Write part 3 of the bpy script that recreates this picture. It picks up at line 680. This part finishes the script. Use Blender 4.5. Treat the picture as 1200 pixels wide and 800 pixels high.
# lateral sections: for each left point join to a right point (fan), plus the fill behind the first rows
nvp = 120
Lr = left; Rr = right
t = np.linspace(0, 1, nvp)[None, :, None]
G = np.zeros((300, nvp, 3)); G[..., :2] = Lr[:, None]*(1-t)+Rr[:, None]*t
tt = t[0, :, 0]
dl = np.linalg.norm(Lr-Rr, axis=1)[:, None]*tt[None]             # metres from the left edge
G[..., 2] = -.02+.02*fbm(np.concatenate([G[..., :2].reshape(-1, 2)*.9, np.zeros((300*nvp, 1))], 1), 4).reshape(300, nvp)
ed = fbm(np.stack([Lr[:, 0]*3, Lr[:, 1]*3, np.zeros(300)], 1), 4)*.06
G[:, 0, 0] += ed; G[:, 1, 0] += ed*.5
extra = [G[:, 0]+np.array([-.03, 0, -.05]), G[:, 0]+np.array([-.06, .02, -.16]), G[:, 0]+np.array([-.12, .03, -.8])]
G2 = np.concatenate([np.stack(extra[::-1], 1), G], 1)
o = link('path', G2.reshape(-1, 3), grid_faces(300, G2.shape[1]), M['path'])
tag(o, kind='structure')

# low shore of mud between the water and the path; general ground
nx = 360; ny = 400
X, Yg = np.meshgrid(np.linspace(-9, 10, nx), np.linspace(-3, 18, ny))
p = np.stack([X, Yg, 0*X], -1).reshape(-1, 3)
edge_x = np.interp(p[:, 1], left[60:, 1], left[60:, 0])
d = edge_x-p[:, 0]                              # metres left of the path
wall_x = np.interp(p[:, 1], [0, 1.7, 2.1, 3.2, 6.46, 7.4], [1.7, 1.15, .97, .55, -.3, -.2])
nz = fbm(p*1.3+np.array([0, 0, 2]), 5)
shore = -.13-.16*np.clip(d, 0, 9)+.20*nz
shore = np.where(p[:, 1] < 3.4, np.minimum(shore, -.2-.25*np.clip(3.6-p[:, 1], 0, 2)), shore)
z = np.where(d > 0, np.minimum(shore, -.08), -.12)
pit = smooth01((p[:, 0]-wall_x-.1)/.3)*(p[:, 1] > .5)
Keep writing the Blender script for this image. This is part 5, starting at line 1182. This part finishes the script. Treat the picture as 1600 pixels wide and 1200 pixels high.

Stated problem:
Transcribe each entry exactly.

Answer for the task:
Write part 3 of the bpy script that recreates this picture. It picks up at line 680. This part finishes the script. Use Blender 4.5. Treat the picture as 1200 pixels wide and 800 pixels high.
# lateral sections: for each left point join to a right point (fan), plus the fill behind the first rows
nvp = 120
Lr = left; Rr = right
t = np.linspace(0, 1, nvp)[None, :, None]
G = np.zeros((300, nvp, 3)); G[..., :2] = Lr[:, None]*(1-t)+Rr[:, None]*t
tt = t[0, :, 0]
dl = np.linalg.norm(Lr-Rr, axis=1)[:, None]*tt[None]             # metres from the left edge
G[..., 2] = -.02+.02*fbm(np.concatenate([G[..., :2].reshape(-1, 2)*.9, np.zeros((300*nvp, 1))], 1), 4).reshape(300, nvp)
ed = fbm(np.stack([Lr[:, 0]*3, Lr[:, 1]*3, np.zeros(300)], 1), 4)*.06
G[:, 0, 0] += ed; G[:, 1, 0] += ed*.5
extra = [G[:, 0]+np.array([-.03, 0, -.05]), G[:, 0]+np.array([-.06, .02, -.16]), G[:, 0]+np.array([-.12, .03, -.8])]
G2 = np.concatenate([np.stack(extra[::-1], 1), G], 1)
o = link('path', G2.reshape(-1, 3), grid_faces(300, G2.shape[1]), M['path'])
tag(o, kind='structure')

# low shore of mud between the water and the path; general ground
nx = 360; ny = 400
X, Yg = np.meshgrid(np.linspace(-9, 10, nx), np.linspace(-3, 18, ny))
p = np.stack([X, Yg, 0*X], -1).reshape(-1, 3)
edge_x = np.interp(p[:, 1], left[60:, 1], left[60:, 0])
d = edge_x-p[:, 0]                              # metres left of the path
wall_x = np.interp(p[:, 1], [0, 1.7, 2.1, 3.2, 6.46, 7.4], [1.7, 1.15, .97, .55, -.3, -.2])
nz = fbm(p*1.3+np.array([0, 0, 2]), 5)
shore = -.13-.16*np.clip(d, 0, 9)+.20*nz
shore = np.where(p[:, 1] < 3.4, np.minimum(shore, -.2-.25*np.clip(3.6-p[:, 1], 0, 2)), shore)
z = np.where(d > 0, np.minimum(shore, -.08), -.12)
pit = smooth01((p[:, 0]-wall_x-.1)/.3)*(p[:, 1] > .5)
Keep writing the Blender script for this image. This is part 5, starting at line 1182. This part finishes the script. Treat the picture as 1600 pixels wide and 1200 pixels high.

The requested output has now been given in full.